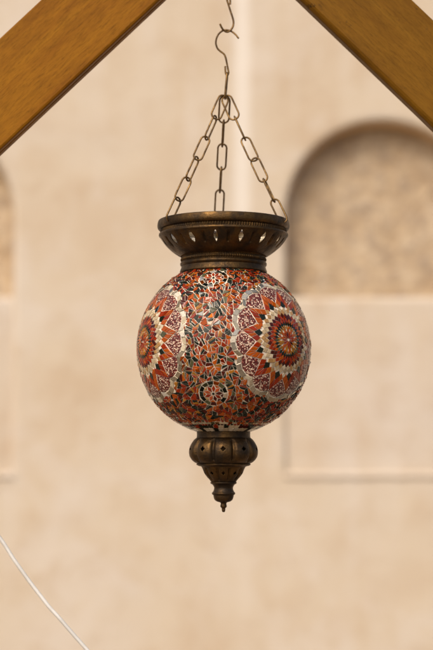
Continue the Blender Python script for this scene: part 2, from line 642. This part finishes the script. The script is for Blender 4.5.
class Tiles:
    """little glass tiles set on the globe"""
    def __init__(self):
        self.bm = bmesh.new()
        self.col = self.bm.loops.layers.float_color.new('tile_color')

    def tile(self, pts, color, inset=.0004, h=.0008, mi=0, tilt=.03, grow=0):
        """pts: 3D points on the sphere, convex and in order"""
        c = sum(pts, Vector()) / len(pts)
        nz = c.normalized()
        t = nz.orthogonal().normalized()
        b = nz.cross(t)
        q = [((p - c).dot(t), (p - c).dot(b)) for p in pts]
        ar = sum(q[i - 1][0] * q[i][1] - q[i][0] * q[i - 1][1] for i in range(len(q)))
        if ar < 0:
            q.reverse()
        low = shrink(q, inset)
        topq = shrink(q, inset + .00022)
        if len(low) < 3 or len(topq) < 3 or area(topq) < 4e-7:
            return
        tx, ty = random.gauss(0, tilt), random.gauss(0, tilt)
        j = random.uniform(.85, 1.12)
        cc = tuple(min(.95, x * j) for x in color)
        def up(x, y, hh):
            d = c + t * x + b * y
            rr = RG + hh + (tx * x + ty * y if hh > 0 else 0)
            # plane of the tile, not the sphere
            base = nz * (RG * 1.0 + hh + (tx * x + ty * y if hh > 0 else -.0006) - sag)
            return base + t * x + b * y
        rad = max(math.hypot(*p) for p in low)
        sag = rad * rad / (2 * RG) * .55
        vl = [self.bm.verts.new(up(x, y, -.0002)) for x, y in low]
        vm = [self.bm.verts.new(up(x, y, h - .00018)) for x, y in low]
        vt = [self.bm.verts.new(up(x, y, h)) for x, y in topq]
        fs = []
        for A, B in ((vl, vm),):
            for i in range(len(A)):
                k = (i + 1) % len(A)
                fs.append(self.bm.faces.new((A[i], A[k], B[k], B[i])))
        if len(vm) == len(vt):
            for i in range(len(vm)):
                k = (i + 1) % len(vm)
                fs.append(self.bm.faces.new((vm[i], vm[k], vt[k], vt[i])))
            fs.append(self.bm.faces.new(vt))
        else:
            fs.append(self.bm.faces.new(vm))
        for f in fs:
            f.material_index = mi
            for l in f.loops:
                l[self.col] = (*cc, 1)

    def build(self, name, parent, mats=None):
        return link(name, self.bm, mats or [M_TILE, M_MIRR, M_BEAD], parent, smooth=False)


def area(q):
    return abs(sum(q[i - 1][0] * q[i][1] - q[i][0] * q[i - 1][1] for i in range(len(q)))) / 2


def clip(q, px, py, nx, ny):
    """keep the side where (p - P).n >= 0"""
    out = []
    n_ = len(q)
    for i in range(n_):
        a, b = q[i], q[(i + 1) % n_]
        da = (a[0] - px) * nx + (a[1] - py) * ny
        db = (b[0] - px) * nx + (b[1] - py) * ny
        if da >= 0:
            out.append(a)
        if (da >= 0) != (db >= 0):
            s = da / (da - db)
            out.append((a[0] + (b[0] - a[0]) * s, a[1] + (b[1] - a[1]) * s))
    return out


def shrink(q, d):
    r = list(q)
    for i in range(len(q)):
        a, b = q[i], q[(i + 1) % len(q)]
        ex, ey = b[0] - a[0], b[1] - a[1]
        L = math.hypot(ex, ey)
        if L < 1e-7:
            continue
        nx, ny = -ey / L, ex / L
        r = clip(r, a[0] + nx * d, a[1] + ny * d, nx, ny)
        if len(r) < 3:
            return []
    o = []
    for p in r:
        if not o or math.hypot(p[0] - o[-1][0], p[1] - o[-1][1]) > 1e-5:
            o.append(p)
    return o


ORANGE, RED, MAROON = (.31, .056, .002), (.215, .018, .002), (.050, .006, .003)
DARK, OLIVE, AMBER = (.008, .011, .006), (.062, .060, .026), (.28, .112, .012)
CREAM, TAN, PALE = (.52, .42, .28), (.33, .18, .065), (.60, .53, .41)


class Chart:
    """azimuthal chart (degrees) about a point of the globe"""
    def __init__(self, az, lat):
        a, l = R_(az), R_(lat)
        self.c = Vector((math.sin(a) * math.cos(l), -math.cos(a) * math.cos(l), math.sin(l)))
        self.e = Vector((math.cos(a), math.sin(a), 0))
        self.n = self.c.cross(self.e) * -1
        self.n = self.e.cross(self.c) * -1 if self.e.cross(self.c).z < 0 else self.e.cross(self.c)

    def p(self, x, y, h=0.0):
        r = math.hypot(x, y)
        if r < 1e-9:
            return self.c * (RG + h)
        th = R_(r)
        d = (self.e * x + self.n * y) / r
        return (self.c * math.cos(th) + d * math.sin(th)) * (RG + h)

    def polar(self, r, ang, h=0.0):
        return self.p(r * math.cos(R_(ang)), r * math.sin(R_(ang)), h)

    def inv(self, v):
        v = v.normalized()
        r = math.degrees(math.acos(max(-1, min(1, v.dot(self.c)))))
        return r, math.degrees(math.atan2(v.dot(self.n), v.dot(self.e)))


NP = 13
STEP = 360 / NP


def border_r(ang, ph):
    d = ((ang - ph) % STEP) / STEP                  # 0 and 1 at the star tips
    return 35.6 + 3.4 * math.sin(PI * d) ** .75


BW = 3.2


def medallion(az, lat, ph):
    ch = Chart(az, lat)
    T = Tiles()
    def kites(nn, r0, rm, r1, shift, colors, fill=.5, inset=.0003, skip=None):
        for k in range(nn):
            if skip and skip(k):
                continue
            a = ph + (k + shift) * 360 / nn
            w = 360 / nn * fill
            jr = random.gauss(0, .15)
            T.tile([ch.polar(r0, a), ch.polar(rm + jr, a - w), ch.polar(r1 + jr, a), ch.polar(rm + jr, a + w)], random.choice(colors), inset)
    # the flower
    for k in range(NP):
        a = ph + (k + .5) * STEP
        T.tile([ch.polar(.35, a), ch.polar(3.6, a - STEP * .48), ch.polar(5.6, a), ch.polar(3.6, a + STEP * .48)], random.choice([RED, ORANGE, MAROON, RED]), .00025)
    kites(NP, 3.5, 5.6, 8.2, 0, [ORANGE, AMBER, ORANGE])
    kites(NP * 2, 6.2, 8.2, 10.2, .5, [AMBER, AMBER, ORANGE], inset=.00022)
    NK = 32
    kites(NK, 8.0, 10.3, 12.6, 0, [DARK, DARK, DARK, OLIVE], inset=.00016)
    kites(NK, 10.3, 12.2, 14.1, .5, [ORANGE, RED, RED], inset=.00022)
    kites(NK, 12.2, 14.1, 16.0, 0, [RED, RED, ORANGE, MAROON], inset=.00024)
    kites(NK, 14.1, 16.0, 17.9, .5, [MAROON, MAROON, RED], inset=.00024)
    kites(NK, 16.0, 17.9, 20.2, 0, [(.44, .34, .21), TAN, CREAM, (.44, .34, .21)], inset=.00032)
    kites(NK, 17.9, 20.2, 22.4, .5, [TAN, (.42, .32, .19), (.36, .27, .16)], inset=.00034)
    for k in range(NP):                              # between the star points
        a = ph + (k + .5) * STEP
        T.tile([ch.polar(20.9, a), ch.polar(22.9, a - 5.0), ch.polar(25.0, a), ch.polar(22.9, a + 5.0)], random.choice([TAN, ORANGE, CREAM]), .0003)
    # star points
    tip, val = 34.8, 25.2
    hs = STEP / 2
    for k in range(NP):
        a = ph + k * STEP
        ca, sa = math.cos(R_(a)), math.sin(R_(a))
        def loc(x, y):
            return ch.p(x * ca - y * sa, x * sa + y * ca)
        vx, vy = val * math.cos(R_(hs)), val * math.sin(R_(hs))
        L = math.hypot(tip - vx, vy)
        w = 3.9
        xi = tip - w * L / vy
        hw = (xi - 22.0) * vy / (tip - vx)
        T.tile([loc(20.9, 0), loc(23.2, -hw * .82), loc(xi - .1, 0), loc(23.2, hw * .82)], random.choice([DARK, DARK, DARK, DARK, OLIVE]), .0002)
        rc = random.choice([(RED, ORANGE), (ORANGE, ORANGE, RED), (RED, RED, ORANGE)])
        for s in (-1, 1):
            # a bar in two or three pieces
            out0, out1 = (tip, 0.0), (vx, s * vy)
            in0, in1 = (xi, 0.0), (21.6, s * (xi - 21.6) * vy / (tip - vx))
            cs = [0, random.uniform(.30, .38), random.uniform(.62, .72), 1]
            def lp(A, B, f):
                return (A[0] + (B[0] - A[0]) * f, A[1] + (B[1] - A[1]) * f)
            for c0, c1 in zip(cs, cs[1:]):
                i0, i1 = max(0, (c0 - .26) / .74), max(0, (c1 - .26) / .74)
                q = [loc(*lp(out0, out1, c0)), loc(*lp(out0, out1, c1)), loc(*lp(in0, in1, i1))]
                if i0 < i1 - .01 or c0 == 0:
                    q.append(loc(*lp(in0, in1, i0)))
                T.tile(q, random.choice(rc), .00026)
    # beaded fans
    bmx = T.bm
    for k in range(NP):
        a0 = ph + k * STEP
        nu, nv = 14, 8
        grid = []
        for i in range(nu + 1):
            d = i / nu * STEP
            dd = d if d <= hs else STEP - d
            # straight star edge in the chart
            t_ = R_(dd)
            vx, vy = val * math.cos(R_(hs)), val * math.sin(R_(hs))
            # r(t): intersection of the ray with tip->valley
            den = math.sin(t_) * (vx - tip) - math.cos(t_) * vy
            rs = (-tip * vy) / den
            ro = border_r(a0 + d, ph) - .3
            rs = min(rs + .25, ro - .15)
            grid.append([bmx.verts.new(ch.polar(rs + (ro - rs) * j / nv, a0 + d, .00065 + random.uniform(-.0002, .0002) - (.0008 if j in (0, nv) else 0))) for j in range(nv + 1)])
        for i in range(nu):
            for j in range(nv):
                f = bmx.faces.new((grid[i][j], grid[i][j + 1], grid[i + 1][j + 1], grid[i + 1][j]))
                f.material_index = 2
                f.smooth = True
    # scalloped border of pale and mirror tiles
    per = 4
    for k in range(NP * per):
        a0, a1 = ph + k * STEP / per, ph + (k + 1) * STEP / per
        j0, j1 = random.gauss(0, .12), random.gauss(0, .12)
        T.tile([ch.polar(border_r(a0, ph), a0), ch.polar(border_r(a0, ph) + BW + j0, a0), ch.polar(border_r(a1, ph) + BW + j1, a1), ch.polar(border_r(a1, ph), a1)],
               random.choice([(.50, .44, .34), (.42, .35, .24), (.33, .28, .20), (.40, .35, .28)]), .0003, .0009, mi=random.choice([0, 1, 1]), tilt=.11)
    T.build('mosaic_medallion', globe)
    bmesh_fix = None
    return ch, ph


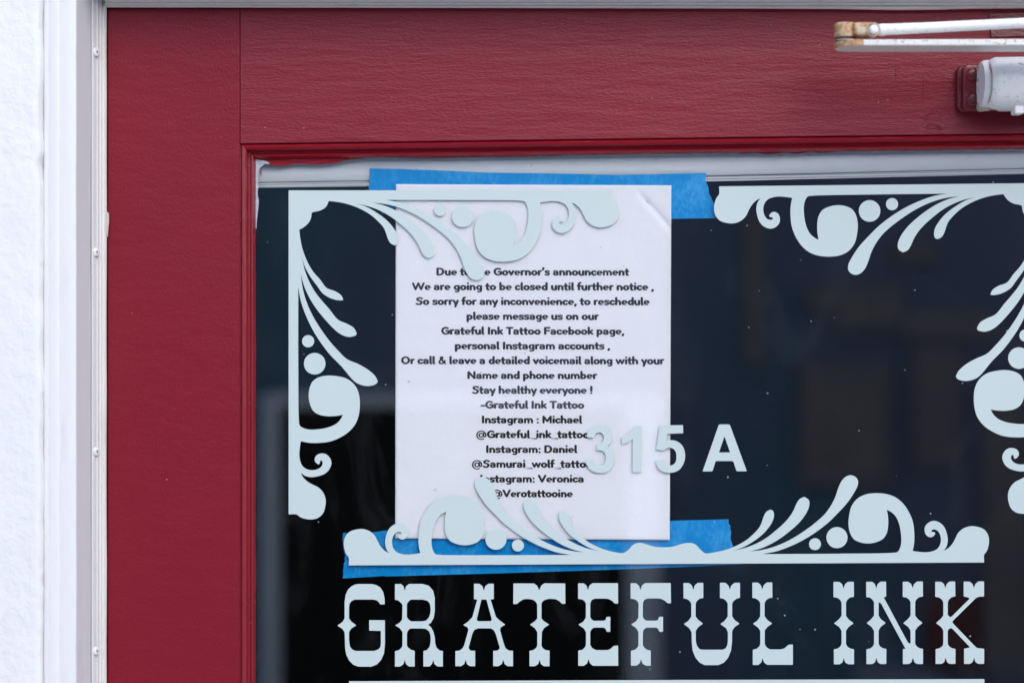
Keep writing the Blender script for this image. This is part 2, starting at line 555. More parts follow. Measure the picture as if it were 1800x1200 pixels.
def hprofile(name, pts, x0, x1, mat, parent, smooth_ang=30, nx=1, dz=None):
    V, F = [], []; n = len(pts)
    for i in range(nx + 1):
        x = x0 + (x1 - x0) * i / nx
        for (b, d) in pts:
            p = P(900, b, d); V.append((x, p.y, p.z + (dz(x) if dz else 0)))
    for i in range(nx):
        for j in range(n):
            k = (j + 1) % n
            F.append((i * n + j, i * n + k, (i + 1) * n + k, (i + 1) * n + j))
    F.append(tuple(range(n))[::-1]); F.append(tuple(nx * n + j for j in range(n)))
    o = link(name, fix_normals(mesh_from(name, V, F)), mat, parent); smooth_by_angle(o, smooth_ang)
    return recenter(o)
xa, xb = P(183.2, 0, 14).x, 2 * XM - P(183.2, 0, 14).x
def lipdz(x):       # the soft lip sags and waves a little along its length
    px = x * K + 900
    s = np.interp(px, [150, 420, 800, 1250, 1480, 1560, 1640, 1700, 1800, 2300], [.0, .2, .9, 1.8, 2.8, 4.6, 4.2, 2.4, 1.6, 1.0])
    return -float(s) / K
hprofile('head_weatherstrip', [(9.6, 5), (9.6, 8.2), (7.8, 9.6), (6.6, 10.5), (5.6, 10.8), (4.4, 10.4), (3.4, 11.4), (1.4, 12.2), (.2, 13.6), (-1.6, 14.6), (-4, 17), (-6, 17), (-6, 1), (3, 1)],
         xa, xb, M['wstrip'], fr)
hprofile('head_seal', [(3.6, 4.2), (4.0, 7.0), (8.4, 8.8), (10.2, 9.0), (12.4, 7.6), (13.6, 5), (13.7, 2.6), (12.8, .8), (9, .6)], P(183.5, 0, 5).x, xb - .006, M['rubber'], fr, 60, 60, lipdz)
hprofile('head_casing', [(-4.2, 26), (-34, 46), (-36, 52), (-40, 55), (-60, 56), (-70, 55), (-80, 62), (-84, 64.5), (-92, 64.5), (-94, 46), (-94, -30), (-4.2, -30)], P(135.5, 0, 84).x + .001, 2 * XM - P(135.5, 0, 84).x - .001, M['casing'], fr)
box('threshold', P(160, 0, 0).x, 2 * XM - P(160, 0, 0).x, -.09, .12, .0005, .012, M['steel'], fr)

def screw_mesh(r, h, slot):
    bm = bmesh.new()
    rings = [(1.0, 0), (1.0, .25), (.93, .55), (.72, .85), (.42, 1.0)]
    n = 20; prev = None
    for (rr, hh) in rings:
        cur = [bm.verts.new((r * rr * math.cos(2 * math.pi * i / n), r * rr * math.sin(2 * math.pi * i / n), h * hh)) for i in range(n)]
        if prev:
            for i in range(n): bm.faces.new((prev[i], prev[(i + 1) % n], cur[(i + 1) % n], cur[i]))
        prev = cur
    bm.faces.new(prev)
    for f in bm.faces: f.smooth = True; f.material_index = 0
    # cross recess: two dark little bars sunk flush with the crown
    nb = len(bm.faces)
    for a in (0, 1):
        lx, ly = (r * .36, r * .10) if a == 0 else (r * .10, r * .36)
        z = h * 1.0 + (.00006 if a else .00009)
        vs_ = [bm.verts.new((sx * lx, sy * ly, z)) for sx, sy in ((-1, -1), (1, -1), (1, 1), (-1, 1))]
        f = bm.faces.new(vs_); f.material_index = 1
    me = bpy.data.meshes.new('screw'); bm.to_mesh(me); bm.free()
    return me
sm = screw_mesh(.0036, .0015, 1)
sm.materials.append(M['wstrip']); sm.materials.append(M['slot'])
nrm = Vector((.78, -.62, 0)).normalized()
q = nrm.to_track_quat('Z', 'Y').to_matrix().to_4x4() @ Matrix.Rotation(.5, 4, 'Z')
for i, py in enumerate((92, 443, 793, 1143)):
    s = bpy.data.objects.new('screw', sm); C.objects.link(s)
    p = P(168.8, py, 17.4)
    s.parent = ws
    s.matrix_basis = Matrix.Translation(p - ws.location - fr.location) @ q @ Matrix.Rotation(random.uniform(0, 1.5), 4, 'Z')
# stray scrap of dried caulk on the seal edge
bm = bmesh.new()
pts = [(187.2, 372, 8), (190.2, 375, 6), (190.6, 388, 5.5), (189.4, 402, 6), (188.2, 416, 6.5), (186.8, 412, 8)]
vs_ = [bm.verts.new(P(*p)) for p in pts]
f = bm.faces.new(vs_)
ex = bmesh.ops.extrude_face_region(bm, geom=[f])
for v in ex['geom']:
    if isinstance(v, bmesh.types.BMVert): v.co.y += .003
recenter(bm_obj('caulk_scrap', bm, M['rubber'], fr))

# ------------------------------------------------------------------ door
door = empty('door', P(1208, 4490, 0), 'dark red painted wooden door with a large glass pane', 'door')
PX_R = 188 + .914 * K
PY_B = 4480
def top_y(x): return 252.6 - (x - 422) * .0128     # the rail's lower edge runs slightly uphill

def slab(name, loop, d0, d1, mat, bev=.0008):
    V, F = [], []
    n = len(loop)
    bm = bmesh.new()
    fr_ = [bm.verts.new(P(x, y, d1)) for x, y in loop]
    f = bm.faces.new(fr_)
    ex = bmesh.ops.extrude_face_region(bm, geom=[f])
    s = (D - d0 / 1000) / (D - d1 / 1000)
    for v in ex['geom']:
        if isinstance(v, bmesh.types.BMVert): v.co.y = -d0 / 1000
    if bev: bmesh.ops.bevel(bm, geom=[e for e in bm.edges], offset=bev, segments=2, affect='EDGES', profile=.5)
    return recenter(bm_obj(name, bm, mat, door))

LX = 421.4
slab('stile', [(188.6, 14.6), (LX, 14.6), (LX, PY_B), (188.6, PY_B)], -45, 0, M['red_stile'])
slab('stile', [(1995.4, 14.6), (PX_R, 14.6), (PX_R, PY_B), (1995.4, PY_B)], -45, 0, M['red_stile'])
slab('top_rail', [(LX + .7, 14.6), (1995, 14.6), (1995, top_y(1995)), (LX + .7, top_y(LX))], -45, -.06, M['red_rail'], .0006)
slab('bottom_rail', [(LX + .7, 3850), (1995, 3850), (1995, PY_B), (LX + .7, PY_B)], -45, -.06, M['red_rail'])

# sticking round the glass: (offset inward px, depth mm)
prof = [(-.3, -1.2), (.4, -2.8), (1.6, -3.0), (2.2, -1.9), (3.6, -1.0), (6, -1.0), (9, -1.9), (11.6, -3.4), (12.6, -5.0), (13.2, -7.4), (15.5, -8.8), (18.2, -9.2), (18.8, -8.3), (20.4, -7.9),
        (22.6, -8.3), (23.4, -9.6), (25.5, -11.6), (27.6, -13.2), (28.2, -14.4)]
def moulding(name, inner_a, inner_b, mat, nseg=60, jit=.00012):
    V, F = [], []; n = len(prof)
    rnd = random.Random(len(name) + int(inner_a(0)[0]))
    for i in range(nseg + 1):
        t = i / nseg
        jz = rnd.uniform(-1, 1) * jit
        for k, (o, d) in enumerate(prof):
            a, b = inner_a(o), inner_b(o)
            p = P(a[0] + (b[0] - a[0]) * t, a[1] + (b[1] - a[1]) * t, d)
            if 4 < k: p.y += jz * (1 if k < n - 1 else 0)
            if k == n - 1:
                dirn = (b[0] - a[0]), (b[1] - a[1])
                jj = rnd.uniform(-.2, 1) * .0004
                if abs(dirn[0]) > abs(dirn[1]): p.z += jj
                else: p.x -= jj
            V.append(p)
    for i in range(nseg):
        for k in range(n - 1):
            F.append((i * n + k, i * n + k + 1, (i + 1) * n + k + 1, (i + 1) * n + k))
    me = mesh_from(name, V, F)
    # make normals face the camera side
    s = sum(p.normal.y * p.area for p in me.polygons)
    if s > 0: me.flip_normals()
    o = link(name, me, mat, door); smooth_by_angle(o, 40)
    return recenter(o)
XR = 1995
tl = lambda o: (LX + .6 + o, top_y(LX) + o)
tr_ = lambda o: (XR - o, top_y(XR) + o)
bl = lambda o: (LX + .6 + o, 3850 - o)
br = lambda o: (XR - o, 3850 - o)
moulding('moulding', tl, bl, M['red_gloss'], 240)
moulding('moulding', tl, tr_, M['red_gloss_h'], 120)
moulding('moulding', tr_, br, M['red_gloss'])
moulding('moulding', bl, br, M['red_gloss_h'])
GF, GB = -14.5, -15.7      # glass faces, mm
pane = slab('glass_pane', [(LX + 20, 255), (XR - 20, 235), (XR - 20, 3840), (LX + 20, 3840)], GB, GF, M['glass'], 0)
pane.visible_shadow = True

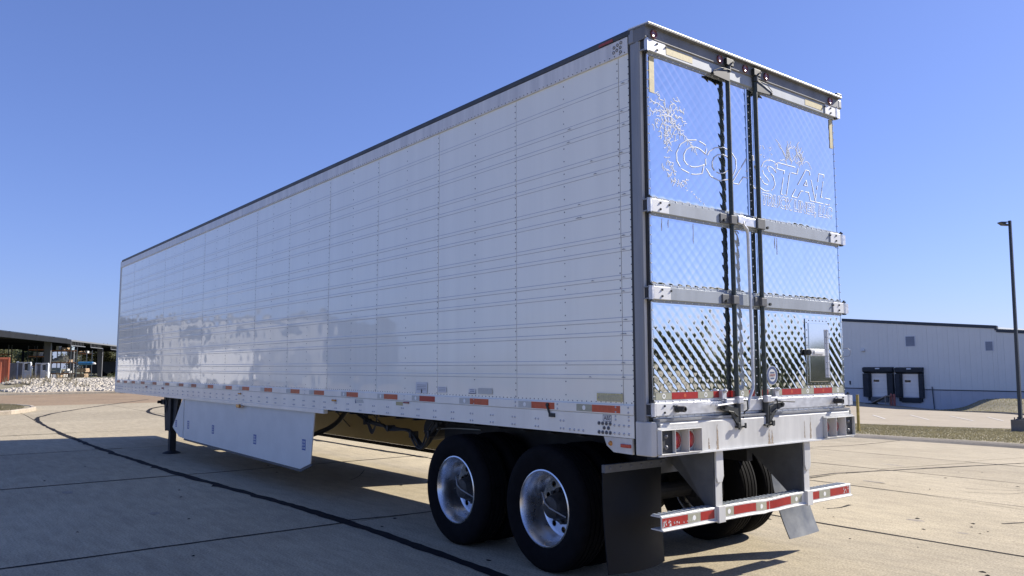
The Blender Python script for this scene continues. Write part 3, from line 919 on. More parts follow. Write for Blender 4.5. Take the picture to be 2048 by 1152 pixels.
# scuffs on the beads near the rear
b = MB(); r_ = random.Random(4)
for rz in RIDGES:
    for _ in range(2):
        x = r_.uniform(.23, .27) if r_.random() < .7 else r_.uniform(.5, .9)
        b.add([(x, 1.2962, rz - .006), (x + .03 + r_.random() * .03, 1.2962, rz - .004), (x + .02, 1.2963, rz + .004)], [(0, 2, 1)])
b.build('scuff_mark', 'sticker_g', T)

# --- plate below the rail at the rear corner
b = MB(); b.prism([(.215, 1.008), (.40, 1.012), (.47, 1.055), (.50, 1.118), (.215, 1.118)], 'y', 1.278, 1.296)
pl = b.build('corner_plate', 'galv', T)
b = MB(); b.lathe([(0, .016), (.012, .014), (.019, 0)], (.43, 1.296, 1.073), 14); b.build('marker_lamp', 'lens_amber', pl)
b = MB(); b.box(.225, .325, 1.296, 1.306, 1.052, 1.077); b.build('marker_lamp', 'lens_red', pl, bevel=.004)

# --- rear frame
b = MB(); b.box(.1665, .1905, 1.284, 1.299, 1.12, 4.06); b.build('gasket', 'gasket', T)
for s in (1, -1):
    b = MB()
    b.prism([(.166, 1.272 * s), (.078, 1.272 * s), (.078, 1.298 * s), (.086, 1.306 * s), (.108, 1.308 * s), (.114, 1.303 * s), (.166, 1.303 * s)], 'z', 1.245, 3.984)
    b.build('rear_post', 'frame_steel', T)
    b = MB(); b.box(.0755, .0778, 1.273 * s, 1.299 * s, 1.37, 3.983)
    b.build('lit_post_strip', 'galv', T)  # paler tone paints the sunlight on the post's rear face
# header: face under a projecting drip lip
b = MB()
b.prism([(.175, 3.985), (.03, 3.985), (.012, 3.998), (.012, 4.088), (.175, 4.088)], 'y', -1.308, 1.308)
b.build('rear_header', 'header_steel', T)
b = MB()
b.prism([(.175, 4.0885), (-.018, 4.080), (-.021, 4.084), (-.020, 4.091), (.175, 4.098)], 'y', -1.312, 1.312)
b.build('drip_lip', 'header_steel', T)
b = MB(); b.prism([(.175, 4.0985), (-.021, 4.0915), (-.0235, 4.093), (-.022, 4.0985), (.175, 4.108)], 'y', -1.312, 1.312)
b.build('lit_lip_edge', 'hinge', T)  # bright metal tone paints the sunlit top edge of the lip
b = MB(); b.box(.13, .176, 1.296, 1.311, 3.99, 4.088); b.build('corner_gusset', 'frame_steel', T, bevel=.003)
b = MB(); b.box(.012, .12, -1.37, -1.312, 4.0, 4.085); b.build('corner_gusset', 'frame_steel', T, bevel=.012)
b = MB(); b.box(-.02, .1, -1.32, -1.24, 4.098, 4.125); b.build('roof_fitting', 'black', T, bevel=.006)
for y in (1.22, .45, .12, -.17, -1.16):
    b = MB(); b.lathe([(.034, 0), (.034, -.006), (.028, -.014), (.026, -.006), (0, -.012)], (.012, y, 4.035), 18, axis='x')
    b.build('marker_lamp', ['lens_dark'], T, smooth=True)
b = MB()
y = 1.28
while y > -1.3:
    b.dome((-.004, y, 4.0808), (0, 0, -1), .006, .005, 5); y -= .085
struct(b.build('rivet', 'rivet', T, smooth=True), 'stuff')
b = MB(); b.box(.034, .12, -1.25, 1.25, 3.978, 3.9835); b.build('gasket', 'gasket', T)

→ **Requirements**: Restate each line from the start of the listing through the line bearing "self.col = self.bm.loops.layers.float_color.new('tile_color')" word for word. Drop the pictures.

→ **Response below**:
Continue the Blender Python script for this scene: part 2, from line 642. This part finishes the script. The script is for Blender 4.5.
class Tiles:
    """little glass tiles set on the globe"""
    def __init__(self):
        self.bm = bmesh.new()
        self.col = self.bm.loops.layers.float_color.new('tile_color')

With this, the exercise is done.